High strength polyvinyl alcohol composite films reinforced with lignocellulosic nanofibrils produced from corn stalk with concentrated maleic acid pretreatments

Utilizing corn stalk (CS) as the raw material, lignin-containing cellulose nanofibrils (LCNFs) were prepared through concentrated maleic acid (MA, 60-80 %) pretreatment (30 min) followed by ultrasonic disintegration. As the concentration of MA increased from 60 % to 80 %, the diameter expanded from 22 nm to 34 nm, and the carboxyl content rose from 0.095 mmol/g to 0.131 mmol/g. This phenomenon can be attributed primarily to the esterification reaction between MA and lignocellulosic components in conjunction with the presence of lignin. LCNFs served as reinforcer for fabricating polyvinyl alcohol (PVA)/LCNF composite films, where their mechanical properties were significantly influenced by both type and content of LCNFs used.

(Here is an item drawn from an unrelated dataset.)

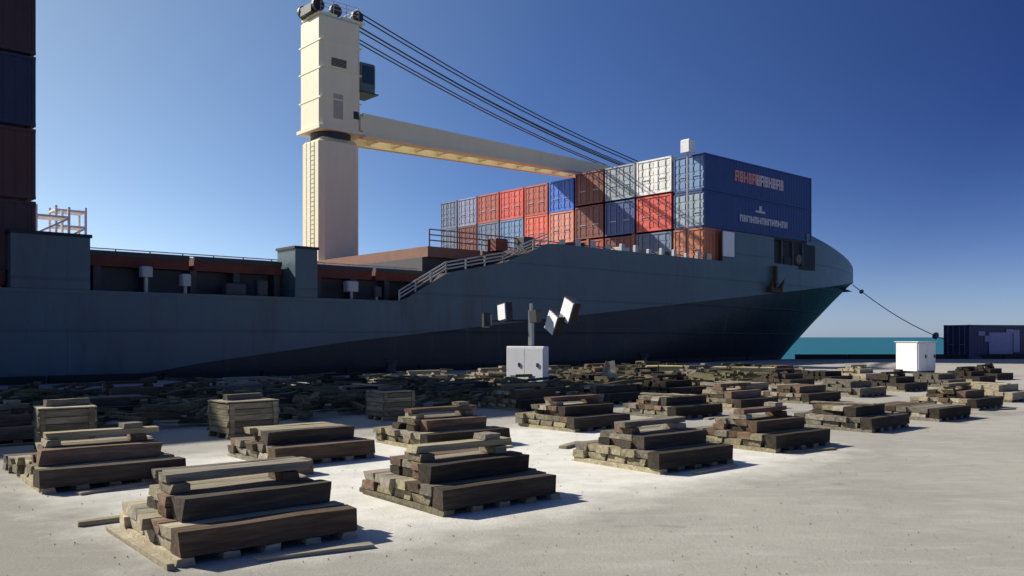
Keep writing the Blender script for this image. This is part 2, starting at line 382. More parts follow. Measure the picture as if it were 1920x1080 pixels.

The composite films reinforced with LCNFs (loading of 14.1 %) derived from a 60 % MA pretreatment exhibited a maximum tensile strength of 25.8 MPa, an elongation at break reaching up to 900.3 %, Young's modulus of 1.9 MPa, and toughness of 150.9 MJ/m3. Conversely, when employing LCNFs (loading of 16.4 %) prepared via an 80 % MA pretreatment, composite films demonstrated enhanced performance metrics including maximum tensile strength of 35.8 MPa, elongation at break of 579.7 %, Young's modulus at 3.5 MPa, and toughness of 150.3 MJ/m3. Furthermore, these composite films exhibited characteristics indicative of closed-loop recyclability. The hydroxyl and carboxyl groups within LCNFs participate in hydrogen bonding with the hydroxyl groups in PVA, thereby significantly improving the mechanical properties of the composite films.